In that code, `map` will construct an array in memory, but when it 
returns it, the array will be copied cell by cell into a new array 
constructed as @xs. We can optimize this to remove that intermediate 
array by using the following code instead:

     @xs = ();
     push @xs, f($_) foreach @ys;

This version constructs each element of @xs and then immediately pushes 
it through the "assignment" rather than building them up in memory first.

A different approach would be to rewrite the original code to use a 
different (=) function which just makes @xs an alias to the intermediate 
array returned by map, rather than copying it. This would be along the 
lines of the lexical aliasing task on the perltodo, but it doesn't 
generalize. For example, when we have longer pipelines and so the 
intermediate array needs to be pushed onto @_:

     @xs = map {f($_)} grep {p($_)} @ys;

But, this too can be rewritten as a foreach-loop:

     foreach (@ys) {
         push @xs, f($_) if p($_);

We can transform the majority of the offending cases into foreach-loops 
which capture the fact that these chains of functions are actually 
forming a pipeline through which we're funneling the data streaming from 
@ys. But these rewrites aren't very amenable to using the Filter modules 
since the first argument to `grep` and `map` are blocks, so:

     @xs = map { f1($_) ; f2($_) ;...; fn($_) }
          grep { p1($_) ; p2($_) ;...; pn($_) } @ys;


     foreach (@ys) {
         if (pn($_)) {
             push @xs, fn($_);

Because of this ugliness, the rewrite needs to take place within the 
parsing/compilation pass in order to have access to the AST.

There are other cases where we can't perform this transformation at all, 
such as when we have multiple streams coming together and we need to 
combine them into a single stream to pass along:

     @xs = (map {f($_)} @ys, map {g($_)} @zs);

Granted, that's something of a contrived example, but you get the idea. 
There's also a related optimization which takes the composition of maps 
as the map of composition. I.e. these two lines are equivalent, but the 
latter is more efficient:

     @xs = map {f($_)} map {g($_)} @ys;
     @xs = map {$_ = f($_); g($_)} @ys;

(If you're familiar with Haskell, that's saying that "map f . map g == 
map (f . g)" and the latter is more efficient since it only iterates 
over the list once, as well as not constructing the intermediate list.)

The most-general solution which also captures cases where we need to 
combine streams is to reimplement the offending functions as "continuous 
functions" which explicitly take a stream datastructure as input and 
return a stream as output. The trick is that unlike normal arrays, these 
streams are lazily constructed so the function can read one element off 
at a time, process it, and write anything appropriate into the return 
stream before reading the next element. When the right function writes 
to its return stream the left function gets notified and processes the 
elements right away; thus the only intermediate arrays built up are the 
size of each atomic write to the stream (usually only one element).
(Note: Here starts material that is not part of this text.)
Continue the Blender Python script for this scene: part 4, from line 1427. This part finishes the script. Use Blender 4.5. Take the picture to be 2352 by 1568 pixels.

One method of implementing continuous functions is to use a lazy array 
like mentioned above; though integrating this into an otherwise non-lazy 
language can require thought. Another approach is to actually spawn off 
threads and pass messages between them; while nicely parallel for 
multi-core folks, usually the overhead is too much unless the functions 
are doing some heavy computations (using a thread pool can reduce the 
overhead somewhat). Yet another approach is to use continuation passing 
in order to capture the flow of control; how nice this approach is 
depends on the implementation of closures. And of course there are other 
approaches as well.

Going all the way and implementing continuous functions would be 
awesome, but it'd also be a good deal of work which might be better 
spent elsewhere. But even just doing the rewrites can improve 
performance for data-heavy programs by 160~200% (== +60~+100%), even 
though it doesn't catch everything. For someone who knows how the 
parsing/compilation sweep works (or can quickly learn) so they can to 
manipulate the ASTs/opcode tree, adding the rewrites should be about the 
right size for a Google Summer of Code project.